April 9, 2026

Seriously?

From convenient to annoying, monthly subscription services have risen beyond their convenience and straight into annoyance. What started as paywalls to unlock features already available on owned vehicles – as was the case with BMW and its pay-to-heat-the-seat debacle – and also more advanced paywalls, like Tesla’s full self-driving function.

While the latter makes sense because it costs money to run data centers, hire people to run them, and pay developers to improve the system, among many other things, hiding basic functions and features behind paywalls is generally questioned in the industry.

Now, we have yet another pay-to-do-something story, and this time, Honda has come under fire thanks to a customer and his new Honda Passport.

2026 Honda Passport Interior

Honda

A Passport to Your Garage

The story came from a Reddituser who complained online. Prior to this, his Honda had a small button on the mirror to open his garage door. With the old system, all you had to do was push a button, and you’re good to go home. After getting into an accident and getting a new car out of the deal, this Reddit user found himself in a new 2026 Honda Passport.

“They moved the garage door opener from a button on the mirror to a paywall subscription service,” he wrote. What was once a simple button is now a whole app ecosystem. Thanks to Hondalink and MyQ, that feature is now a subscription-based system that’s locked behind your phone and a paywall.

Honda

But You Get More Features

Hondalink is a suite of connectivity features that allows your phone to track, monitor, and interact with your vehicle through your smartphone. The deeper you go in this subscription rabbit hole, the more features you get to unlock. The complimentary features will allow you to receive notifications about your vehicle’s status, while more advanced subscription tiers will let you access “Remote” features that track your car’s location, among many other things. On top of those features, Honda also offers a “Security” subscription package and a “Concierge” package.

The good news is that you might not have to subscribe to Hondalink’s more advanced tiers. The integration in question is MyQ, a garage door opener app that runs on a subscription.

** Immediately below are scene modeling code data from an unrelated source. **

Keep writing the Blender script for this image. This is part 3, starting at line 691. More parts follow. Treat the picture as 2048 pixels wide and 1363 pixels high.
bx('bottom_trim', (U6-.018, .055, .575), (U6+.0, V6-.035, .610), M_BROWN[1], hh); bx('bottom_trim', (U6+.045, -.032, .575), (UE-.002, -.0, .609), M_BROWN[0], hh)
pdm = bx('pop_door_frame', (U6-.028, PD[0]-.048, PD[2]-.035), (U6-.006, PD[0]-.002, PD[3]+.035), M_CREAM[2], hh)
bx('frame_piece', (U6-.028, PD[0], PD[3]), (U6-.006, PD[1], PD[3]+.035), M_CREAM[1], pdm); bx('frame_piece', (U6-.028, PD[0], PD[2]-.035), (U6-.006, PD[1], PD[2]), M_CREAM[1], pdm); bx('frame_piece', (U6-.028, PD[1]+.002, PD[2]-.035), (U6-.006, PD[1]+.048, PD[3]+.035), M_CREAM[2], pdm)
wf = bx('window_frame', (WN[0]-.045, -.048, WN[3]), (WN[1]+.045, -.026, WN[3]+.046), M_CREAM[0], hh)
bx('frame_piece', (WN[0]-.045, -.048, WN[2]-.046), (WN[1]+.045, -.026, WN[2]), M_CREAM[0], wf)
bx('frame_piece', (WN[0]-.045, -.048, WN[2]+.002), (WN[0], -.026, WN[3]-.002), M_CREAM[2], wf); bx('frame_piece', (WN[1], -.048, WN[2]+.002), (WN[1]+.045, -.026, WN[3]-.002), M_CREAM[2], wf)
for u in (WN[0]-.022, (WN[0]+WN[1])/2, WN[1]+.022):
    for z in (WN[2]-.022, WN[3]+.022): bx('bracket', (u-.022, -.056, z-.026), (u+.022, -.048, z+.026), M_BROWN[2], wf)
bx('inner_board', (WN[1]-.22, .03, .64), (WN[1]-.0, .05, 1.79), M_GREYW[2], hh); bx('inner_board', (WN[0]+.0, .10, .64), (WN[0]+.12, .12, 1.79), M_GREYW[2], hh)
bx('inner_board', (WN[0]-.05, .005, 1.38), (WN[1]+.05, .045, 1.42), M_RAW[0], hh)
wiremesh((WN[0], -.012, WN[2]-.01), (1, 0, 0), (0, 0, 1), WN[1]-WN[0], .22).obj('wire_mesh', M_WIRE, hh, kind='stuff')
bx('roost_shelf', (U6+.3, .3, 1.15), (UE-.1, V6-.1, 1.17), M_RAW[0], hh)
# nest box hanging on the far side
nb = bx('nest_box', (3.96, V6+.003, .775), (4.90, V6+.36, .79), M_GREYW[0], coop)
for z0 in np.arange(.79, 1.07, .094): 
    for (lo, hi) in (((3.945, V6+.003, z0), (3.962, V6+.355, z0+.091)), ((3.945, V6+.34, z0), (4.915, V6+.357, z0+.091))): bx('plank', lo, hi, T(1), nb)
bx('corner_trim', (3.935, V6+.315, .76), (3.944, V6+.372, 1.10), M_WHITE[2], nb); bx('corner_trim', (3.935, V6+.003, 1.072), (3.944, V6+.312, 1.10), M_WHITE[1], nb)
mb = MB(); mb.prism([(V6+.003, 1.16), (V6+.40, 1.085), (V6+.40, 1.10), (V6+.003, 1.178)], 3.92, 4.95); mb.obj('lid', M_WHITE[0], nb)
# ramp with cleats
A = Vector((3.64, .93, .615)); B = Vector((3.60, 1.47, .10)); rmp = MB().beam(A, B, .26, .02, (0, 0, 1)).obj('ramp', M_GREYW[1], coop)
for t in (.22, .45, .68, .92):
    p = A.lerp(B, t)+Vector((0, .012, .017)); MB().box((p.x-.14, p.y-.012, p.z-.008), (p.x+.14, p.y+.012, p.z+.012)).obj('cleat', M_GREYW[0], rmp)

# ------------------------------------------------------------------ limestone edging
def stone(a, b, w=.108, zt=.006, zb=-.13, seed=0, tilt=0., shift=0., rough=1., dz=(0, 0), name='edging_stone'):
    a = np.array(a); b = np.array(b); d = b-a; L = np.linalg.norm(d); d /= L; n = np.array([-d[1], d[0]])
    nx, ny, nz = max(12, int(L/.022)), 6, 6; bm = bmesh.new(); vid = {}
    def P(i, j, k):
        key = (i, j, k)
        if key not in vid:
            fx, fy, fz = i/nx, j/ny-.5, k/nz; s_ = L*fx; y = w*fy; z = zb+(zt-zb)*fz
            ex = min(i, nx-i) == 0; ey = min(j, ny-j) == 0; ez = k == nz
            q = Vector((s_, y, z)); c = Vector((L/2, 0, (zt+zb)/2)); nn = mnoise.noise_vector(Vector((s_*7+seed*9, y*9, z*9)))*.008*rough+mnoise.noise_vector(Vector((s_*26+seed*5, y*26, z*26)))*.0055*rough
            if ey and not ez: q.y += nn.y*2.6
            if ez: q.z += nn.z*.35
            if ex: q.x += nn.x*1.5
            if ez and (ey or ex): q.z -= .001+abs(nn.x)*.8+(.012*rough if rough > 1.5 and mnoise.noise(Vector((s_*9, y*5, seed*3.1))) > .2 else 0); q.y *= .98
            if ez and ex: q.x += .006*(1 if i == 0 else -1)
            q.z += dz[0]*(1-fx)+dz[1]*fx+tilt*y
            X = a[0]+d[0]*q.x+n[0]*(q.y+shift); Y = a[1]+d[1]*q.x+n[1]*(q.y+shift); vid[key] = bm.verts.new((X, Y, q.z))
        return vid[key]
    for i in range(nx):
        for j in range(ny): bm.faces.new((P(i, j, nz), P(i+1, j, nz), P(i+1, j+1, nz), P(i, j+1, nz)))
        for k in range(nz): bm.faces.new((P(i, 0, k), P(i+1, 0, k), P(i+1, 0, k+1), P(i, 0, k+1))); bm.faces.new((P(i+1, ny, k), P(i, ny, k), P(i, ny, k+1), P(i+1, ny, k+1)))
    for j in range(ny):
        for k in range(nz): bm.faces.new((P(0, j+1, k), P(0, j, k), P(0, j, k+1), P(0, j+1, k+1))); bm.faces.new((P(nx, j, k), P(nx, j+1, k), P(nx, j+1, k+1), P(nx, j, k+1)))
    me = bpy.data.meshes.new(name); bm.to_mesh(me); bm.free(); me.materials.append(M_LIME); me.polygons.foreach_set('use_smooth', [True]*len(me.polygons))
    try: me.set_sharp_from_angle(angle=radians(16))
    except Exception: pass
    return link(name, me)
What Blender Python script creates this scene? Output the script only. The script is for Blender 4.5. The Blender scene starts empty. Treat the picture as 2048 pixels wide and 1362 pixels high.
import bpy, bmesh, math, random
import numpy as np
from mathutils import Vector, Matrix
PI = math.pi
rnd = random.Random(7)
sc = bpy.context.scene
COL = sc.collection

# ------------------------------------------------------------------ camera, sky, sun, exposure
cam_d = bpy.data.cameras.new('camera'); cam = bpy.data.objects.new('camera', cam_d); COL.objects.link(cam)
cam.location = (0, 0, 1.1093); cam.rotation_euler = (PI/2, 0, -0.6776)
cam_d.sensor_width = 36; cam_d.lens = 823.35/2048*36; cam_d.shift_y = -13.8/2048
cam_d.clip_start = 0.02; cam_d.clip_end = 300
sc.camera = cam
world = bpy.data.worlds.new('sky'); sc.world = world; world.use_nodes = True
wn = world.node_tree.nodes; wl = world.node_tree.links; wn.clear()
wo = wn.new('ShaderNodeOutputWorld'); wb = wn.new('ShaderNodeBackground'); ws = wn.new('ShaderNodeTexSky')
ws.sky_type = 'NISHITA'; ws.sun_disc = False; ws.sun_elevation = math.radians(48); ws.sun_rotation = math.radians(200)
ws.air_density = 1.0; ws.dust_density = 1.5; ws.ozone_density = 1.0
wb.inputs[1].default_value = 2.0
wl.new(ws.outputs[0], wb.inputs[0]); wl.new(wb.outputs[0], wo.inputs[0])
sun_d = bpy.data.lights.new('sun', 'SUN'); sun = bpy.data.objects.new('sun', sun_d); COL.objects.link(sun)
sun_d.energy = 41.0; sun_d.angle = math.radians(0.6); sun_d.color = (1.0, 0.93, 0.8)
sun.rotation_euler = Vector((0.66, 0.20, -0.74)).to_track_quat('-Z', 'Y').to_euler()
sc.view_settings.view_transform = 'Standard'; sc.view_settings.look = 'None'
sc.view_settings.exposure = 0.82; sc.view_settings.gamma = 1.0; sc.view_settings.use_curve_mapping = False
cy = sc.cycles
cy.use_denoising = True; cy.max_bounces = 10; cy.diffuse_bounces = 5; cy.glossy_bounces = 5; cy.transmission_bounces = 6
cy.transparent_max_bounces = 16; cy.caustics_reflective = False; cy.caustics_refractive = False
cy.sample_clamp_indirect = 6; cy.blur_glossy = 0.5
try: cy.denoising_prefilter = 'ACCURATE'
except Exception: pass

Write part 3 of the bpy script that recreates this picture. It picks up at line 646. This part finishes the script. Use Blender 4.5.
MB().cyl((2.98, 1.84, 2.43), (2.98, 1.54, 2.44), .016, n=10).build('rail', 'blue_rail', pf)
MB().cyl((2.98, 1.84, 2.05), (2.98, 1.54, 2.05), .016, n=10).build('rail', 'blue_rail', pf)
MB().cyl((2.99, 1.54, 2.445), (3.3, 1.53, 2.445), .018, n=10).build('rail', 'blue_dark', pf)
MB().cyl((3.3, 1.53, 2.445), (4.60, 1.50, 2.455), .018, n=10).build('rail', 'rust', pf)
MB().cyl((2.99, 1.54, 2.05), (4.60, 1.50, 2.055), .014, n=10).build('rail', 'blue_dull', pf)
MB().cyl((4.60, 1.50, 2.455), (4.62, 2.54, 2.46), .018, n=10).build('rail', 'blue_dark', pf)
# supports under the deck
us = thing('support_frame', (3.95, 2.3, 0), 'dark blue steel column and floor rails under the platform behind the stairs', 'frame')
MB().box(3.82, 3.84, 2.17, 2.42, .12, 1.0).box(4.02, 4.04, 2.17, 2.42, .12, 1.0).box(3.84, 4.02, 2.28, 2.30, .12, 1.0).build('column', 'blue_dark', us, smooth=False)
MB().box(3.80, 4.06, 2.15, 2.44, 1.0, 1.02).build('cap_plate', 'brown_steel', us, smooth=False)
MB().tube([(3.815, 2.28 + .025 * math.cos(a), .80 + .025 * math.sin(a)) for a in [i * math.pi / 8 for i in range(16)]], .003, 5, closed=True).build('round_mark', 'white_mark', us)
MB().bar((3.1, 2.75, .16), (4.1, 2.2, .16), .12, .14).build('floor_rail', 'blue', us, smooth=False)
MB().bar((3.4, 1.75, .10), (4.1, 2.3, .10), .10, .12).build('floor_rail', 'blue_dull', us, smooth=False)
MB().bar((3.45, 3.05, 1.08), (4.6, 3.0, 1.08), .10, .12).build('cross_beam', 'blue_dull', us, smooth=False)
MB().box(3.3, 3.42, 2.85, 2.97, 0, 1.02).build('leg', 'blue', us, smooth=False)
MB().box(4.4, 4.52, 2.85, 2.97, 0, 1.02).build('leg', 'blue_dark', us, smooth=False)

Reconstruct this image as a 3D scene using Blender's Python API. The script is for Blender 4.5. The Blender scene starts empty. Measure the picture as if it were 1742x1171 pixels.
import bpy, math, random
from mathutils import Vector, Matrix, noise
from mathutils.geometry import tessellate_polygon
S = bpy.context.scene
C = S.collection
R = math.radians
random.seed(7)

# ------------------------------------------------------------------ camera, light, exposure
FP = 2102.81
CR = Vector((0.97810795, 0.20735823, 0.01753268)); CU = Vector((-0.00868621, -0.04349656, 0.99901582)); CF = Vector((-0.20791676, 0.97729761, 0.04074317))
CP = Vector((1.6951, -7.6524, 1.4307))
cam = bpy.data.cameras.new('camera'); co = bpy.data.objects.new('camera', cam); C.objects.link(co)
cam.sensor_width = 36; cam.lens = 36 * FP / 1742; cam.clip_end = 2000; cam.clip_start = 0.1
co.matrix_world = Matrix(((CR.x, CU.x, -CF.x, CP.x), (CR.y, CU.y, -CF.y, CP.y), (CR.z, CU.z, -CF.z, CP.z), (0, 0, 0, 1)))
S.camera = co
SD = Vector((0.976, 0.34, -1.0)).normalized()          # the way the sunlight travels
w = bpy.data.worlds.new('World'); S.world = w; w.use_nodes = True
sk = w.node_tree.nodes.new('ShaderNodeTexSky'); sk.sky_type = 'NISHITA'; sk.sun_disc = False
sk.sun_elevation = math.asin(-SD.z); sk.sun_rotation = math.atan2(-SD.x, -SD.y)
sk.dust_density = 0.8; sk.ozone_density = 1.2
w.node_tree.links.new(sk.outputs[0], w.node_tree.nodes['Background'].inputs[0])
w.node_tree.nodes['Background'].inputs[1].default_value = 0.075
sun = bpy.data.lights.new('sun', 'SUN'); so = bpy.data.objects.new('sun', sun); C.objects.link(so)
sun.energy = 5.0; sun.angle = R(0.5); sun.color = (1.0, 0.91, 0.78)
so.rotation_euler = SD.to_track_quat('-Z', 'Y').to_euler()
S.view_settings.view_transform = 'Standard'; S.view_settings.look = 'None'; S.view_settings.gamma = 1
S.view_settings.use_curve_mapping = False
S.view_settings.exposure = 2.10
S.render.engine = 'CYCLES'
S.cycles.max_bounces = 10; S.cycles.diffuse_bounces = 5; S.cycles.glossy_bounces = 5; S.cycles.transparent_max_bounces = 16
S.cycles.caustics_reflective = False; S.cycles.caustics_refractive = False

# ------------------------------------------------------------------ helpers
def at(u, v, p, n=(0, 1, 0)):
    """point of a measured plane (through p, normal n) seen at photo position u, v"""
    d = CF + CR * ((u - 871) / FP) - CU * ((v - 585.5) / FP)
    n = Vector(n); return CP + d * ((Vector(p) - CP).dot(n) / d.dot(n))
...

Now, the bad news is that the app requires you to install a MyQ receiver in your garage door and connect that to your home router to get started. After that, you need to make sure that your infotainment is connected to your phone via Apple CarPlay or Android Auto. From there, it’s $129 for a three-year subscription plan, or $179 for a five-year subscription plan with MyQ, which is $3.58 per month for the three-year plan or $2.98 per month for the five-year plan.

So what do you get out of your about-three-dollars-a-month payment? Well, you can open and close your garage door from anywhere as long as you are connected. You may also schedule when your garage door will open or close, and set it to open for any guests or visitors you may have if you’re not home. Oh, but if you subscribe now, you get a complimentary 30-day trial. Nice.

Pay $170 for a part or $179 for five years? The math doesn’t add up.

Honda

A Complex Solution For a Simple Task

Homelink was the go-to standard for many Honda owners when it came to opening their garage doors. It seems that Honda is getting cozy with MyQ instead of installing that Homelink-capable mirror in their vehicle cabins. Once upon a time, Homelink-capable mirrors came standard on many trim levels of previous-generation Honda vehicles; now it’s a solution that you have to buy separately.

Customers who want to retrofit the Homelink mirror will also have to pay up, since Honda charges about $170 for the part. Furthermore, if you want to migrate from Homelink to MyQ, and your garage door opener is incompatible with MyQ, you’ll have to buy a new receiver and subscribe to the app.

My solution here is to just ditch all these subscriptions entirely. Personally, our family’s garage door isn’t connected via Wi-Fi, Bluetooth, or anything. The only “subscription” that we have – if you can even call it that – is some batteries. Traditional remotes won’t be as clean or as flashy as the in-car buttons and remotes, but they get the job done, and that’s good enough.

Do we really want a future where everything, including your kitchen sink, is locked behind a paywall? Back then it was heated seats, now it’s a garage door, what’s next? Reduced horsepower and performance if you’re not subscribed? The inability to drive your car unless you’re paying ten bucks a month after you’ve fully paid off the vehicle?